Provided material =
+++++
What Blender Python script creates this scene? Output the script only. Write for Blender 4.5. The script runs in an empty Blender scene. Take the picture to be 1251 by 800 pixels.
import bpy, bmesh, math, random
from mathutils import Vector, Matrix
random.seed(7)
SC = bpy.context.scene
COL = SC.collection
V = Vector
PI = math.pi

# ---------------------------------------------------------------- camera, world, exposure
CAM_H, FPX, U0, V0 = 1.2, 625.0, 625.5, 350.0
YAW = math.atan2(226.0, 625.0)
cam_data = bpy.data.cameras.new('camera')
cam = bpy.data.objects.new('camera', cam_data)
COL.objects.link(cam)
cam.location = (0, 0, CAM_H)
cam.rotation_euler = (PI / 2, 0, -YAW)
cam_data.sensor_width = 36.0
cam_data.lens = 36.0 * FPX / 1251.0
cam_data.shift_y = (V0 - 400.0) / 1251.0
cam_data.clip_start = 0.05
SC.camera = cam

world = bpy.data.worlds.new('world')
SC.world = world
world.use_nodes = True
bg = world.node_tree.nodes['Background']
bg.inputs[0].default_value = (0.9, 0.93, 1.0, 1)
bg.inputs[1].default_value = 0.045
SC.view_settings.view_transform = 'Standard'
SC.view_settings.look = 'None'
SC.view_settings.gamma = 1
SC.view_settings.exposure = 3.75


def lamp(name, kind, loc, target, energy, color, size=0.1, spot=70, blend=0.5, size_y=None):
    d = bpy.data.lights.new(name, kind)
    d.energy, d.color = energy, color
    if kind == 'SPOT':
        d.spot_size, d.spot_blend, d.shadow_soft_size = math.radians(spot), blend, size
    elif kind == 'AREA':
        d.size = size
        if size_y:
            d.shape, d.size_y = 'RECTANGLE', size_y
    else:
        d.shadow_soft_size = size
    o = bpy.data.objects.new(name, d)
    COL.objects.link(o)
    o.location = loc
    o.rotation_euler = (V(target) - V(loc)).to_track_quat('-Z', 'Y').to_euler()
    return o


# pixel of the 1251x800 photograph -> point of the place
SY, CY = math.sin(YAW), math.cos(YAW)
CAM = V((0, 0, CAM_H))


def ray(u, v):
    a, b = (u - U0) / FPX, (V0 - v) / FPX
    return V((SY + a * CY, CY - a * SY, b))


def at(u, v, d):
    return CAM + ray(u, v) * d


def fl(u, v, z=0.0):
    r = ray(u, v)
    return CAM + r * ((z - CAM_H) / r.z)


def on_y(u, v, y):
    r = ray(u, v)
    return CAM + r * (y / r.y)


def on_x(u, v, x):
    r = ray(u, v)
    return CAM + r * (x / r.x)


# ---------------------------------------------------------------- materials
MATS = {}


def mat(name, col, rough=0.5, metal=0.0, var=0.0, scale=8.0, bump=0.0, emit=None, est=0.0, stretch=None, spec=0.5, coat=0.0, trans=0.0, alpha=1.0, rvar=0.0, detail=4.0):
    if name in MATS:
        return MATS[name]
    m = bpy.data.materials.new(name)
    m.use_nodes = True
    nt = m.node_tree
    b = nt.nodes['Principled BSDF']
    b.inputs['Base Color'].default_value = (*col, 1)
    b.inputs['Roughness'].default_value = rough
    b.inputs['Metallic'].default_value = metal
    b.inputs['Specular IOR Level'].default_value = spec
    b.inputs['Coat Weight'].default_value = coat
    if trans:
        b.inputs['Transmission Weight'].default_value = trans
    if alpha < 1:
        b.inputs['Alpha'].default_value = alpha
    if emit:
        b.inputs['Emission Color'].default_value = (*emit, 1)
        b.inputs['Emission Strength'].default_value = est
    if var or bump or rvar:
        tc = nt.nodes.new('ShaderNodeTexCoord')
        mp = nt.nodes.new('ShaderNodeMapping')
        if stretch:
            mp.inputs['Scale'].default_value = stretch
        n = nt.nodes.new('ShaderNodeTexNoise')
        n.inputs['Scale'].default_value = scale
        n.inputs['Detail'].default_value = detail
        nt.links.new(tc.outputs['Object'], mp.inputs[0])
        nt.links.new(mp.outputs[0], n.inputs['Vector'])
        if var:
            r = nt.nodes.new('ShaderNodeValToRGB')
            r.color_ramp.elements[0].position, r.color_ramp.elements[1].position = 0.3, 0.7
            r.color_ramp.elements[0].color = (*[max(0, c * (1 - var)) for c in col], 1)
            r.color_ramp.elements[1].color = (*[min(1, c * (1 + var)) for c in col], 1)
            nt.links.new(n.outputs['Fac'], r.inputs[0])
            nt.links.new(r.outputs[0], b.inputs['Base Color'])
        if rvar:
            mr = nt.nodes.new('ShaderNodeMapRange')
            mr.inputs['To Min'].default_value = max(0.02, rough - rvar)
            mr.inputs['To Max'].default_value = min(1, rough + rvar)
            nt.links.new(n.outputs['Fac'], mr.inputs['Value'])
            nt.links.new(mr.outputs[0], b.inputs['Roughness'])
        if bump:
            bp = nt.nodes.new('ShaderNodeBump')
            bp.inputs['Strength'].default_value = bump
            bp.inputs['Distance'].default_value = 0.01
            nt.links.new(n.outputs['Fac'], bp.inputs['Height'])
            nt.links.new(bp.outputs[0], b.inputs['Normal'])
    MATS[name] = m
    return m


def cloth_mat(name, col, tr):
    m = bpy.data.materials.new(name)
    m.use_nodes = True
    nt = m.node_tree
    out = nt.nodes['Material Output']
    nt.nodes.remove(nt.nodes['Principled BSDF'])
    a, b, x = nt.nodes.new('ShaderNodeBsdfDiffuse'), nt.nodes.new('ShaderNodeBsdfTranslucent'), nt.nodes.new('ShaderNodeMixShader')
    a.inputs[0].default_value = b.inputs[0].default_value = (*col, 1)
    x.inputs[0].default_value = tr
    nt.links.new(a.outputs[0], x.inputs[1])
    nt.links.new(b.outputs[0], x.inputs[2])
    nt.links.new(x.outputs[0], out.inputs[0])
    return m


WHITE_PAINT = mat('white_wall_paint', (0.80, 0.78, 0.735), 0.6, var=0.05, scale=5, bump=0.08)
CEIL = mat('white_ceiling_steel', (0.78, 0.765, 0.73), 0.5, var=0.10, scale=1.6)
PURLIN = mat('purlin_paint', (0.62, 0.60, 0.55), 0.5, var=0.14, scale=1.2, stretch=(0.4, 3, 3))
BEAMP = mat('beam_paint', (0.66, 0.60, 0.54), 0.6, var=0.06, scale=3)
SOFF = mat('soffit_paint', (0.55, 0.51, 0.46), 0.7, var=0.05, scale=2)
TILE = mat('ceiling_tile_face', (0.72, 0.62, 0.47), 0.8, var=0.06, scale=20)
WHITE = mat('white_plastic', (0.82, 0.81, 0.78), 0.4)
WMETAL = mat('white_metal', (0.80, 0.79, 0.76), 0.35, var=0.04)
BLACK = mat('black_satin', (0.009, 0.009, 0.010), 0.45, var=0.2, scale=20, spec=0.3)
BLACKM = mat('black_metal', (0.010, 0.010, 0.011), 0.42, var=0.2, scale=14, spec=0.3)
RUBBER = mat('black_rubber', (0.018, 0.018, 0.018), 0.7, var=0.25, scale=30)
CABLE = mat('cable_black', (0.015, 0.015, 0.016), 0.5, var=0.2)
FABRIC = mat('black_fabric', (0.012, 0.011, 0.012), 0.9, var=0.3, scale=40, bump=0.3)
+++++
Exercise task = Each line from the top of the material above through the line with "PI = math.pi" must be echoed exactly, and no other line.

Finished task =
What Blender Python script creates this scene? Output the script only. Write for Blender 4.5. The script runs in an empty Blender scene. Take the picture to be 1251 by 800 pixels.
import bpy, bmesh, math, random
from mathutils import Vector, Matrix
random.seed(7)
SC = bpy.context.scene
COL = SC.collection
V = Vector
PI = math.pi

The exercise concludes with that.